問題には色々な形式があるから

大学入試、高校入試、英検、それよりはスケールが小さいが、高校、中学校の中間期末テストなど、世の試験、資格テストというのは、選択問題、空所補充問題、整序問題、そして筆記問題とが組み合わされて出題される。

ここで話は元に戻る。
スマホやタブレットでは、「書く」テスト、そして同じ書くでも、紙の用紙に書くのであれば、それように全然練習していないと、経験値が上がらないので、いざと言う時、ふにゃふにゃな字を書いたり、カチカチでも人に見せれないような字を書いてしまっては、採点する側が苦労するし、印象も良くない。ましてや、本番の入試の時には答案は返却されないのだから、「字が汚いから、読めないから×」とされても文句は言えない。あるいは、空所補充でも選択番号で答えるのではなく、「正しい形(や漢字)で書きなさい」とか、自筆で書く英作文ではかなり困るだろう。

実際に紙に書きだしてみないと「仕上がり」のイメージがつかない

だからスマホ・タブレットの学習を始めた人は、紙にも書きだして、それを親・保護者に見せて、赤の他人でも読める字かどうか?を点検してもらわないといけない。

次に、タブレット・スマホの勉強では、「~という事件は、その後起きる…の事実とどういう関係があるか」の思考形式+叙述解答の問題には残念ながら全く対応できないだろう。

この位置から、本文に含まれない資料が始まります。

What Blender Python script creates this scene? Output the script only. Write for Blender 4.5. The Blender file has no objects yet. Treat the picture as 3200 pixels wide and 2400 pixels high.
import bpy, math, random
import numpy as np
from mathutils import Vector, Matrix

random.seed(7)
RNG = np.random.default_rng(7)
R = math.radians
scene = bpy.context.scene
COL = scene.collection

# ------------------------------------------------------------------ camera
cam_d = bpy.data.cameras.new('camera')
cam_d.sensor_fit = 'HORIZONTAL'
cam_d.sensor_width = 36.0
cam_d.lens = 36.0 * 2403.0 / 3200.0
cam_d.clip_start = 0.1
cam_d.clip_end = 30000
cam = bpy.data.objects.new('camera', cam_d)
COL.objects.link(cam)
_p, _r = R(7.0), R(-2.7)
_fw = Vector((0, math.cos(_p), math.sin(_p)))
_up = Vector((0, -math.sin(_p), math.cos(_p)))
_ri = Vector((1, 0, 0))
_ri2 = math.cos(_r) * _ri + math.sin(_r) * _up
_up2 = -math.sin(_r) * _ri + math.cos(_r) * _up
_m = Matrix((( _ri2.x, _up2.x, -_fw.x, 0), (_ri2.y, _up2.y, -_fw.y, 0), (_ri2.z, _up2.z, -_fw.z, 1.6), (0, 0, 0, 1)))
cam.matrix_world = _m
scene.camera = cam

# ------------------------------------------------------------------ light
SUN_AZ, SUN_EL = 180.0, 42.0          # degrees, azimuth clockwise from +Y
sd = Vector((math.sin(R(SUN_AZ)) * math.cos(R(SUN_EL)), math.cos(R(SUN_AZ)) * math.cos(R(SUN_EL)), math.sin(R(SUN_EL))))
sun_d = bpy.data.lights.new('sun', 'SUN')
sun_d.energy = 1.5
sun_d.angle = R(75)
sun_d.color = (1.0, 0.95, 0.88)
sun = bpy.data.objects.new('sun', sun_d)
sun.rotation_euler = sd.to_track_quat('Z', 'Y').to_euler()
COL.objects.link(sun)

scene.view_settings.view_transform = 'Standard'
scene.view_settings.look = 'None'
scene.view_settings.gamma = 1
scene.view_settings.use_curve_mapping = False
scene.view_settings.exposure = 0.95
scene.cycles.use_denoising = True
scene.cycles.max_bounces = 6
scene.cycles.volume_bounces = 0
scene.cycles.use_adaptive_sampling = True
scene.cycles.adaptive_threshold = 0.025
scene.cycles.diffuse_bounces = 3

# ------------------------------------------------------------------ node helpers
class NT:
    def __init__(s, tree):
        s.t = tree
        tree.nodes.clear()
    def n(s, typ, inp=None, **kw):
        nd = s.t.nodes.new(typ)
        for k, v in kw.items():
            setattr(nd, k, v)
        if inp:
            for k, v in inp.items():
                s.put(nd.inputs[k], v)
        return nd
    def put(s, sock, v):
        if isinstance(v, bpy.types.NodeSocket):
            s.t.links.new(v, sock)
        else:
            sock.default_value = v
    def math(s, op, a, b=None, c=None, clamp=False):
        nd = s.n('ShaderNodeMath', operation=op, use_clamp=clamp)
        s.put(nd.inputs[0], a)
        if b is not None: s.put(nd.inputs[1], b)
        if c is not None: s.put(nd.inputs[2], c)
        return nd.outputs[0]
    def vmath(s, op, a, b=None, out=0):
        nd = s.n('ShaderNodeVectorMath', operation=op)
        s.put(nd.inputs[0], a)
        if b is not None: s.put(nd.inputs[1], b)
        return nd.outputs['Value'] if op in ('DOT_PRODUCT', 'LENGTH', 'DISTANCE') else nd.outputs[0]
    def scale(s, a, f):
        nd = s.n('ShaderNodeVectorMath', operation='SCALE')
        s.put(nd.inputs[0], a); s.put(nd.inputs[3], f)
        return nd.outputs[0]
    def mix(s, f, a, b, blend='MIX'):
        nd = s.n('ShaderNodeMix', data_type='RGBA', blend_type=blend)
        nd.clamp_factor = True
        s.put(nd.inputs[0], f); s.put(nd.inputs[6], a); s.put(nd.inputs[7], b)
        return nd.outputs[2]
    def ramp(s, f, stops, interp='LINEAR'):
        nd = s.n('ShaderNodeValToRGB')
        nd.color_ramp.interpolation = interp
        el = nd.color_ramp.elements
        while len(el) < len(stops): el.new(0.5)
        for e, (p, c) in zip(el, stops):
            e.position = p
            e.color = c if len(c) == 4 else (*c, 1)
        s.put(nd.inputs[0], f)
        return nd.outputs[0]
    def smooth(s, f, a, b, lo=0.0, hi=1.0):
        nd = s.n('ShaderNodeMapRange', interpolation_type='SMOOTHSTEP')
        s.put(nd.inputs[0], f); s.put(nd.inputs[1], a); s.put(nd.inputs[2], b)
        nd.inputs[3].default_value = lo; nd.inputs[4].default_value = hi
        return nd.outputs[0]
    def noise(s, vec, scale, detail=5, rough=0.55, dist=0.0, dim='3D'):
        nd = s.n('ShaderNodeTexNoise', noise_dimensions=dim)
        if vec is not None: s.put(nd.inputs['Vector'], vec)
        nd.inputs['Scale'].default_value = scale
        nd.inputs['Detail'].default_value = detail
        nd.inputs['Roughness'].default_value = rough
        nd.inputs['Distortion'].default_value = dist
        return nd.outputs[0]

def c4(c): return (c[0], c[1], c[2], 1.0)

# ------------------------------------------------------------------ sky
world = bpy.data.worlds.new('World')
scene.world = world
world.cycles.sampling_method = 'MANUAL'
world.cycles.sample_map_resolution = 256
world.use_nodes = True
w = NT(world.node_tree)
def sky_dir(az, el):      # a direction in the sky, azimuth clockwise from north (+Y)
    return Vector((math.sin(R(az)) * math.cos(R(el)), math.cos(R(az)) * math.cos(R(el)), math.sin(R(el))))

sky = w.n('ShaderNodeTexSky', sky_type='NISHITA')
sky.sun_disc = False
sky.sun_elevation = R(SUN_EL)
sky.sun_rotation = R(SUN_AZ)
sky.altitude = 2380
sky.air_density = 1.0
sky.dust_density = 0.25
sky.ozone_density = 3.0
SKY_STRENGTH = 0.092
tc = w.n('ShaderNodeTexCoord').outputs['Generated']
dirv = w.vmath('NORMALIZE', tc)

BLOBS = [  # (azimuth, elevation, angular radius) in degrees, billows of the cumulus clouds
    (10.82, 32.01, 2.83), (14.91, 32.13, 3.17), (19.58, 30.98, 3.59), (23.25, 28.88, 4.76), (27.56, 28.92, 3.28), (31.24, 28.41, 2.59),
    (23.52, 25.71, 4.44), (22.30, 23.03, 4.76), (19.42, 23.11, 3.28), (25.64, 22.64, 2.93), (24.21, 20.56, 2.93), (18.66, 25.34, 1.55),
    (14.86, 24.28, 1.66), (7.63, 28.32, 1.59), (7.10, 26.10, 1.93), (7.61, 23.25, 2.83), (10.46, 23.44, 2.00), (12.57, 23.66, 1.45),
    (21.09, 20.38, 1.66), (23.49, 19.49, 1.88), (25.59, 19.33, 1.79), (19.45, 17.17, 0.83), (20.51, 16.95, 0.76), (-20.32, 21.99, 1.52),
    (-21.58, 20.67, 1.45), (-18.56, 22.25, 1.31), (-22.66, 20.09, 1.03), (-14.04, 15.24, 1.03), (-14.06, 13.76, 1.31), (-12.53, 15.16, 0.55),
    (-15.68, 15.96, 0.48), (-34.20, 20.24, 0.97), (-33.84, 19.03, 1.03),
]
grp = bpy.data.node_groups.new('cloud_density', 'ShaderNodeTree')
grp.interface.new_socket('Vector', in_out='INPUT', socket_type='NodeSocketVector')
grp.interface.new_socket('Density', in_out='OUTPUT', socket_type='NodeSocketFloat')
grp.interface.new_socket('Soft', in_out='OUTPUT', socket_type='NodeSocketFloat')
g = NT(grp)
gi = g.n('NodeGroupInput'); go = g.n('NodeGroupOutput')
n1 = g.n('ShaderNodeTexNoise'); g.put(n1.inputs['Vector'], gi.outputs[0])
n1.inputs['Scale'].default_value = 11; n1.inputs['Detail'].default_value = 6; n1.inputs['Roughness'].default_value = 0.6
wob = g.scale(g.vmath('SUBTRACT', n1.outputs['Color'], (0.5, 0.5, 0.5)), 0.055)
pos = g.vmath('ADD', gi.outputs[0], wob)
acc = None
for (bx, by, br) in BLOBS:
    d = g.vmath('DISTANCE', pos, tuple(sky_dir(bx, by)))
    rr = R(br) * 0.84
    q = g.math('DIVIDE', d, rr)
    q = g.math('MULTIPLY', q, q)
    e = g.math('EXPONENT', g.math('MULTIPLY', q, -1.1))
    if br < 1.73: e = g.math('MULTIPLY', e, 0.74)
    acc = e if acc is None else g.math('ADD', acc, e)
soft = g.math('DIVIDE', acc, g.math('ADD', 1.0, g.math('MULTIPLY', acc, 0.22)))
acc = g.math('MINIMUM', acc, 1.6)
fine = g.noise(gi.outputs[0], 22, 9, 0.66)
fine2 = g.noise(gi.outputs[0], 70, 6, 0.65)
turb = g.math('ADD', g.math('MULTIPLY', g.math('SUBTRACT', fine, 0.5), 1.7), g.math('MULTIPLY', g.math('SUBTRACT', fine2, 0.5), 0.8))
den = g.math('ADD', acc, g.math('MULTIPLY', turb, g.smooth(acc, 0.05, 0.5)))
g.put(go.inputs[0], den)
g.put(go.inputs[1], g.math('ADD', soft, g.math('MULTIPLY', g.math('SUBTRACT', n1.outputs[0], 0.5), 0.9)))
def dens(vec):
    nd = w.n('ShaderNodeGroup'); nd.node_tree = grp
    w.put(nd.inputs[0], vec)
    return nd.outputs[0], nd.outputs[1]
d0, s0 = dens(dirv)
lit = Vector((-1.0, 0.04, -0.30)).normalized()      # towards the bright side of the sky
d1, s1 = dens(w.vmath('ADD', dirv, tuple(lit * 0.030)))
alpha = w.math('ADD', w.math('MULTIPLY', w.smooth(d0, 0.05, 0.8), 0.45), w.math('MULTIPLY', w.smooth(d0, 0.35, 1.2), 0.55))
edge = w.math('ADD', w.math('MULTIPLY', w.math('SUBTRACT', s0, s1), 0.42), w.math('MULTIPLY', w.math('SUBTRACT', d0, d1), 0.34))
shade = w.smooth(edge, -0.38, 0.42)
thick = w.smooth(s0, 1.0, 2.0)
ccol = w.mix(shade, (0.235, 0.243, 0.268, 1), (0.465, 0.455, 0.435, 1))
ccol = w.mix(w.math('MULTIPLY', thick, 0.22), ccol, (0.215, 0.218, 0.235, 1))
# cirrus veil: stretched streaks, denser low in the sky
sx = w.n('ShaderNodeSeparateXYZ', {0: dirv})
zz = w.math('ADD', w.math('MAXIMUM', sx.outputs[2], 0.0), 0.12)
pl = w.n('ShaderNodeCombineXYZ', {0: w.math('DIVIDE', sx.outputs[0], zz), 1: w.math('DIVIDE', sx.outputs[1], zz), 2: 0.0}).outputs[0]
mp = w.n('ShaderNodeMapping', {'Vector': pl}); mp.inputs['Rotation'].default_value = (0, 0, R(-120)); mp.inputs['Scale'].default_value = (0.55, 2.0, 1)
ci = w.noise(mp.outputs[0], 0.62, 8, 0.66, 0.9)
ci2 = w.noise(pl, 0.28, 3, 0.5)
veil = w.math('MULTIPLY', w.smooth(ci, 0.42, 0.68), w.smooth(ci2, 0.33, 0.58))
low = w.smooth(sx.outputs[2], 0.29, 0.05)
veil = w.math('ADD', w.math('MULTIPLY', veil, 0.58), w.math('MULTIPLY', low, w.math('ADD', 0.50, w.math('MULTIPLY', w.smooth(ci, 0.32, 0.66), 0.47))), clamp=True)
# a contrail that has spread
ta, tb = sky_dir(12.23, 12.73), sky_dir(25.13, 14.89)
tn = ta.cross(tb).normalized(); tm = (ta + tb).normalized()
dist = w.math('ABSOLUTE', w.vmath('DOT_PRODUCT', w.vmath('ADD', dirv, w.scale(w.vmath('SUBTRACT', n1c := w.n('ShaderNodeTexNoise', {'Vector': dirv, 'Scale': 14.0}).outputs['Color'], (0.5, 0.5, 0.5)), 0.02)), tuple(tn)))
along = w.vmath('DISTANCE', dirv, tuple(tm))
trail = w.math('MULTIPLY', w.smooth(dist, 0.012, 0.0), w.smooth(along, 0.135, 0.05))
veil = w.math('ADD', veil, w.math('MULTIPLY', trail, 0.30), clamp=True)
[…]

知識があっても思考まで持っていくのは、かなり大変で時がかかる。現在の普通の中学校や高校のシステム、普通の教師・教員のレベルでは、そこまで恐らく達し得ないだろう。通常の授業をこなすので精いっぱいだろうから。

知識を生かす知識があるか?

知識には二つのタイプがある。一つは物事を知っていること。
もう一つは、それをどこで見つけるかを知っていることである。

と、サミュエル・ジョンソンは言う。私はここにもう一つ付け加えたい。知識を広げる、あるいは知識と知識をつなげる方法を知っていることも知識である、と。

よって、理想は、専門の人を配置することだが、人員は全く足りないので、定年退職した国語や社会の教師さんたちを動員する手が一番有効だろう。それでも問題は予算と人材だ。

スマホ・タブレットで少年期を過ごした大人はまだいない

最後に「実験は始まったばかりだ」ということを忘れてはいけない。この乱文を書くまで、色々なサイトを訪問させてもらい、自分でもスマホ・タブレットを使って学習してみて「便利なものだね~」と感心しながら、はっと気が付いたのだが、感想を述べているのは、すべて「大人」である。彼らは、私も含めて、小中高レベルの勉強や学習は「終わっている」のだ。

つまり「書く練習」「誰かに書いて見せる=褒められたり、恥をかいたり」ということは、山どころか山脈分ぐらいはすでにやっている人たちである。そういう人たちが「いや~これはいいですね~」とスマホ・タブレットを使った学習方法を褒めちぎっても、あまり説得力を感じないのではないか?褒めちぎる人は、何がしかの利益享受があるのでは、と邪推したくなるのが、私の悪い癖だ。

スマホやタブレットの学習を始めた今の児童が、10年後ぐらいに大人になって「これは役に立ちましたよ」と言ってくれれば、保証が付いたことになる。でもそんな人はまだまだいないか、極少数者なのだ。

技術の進歩は素晴らしいものだが、それが常に人に幸せをもたらすとは限らないどころか、適当、あるいは悪い意味での「いい加減」に進化したものだと、それが故障したとき、とんでもない被害をもたらすのは、2011年の原発事故で明らかだ。

ここは従来通りの方法と、新しい方法とを併用する「分進合撃」を採用して、慎重に進めることが、賢い方法だと考えている。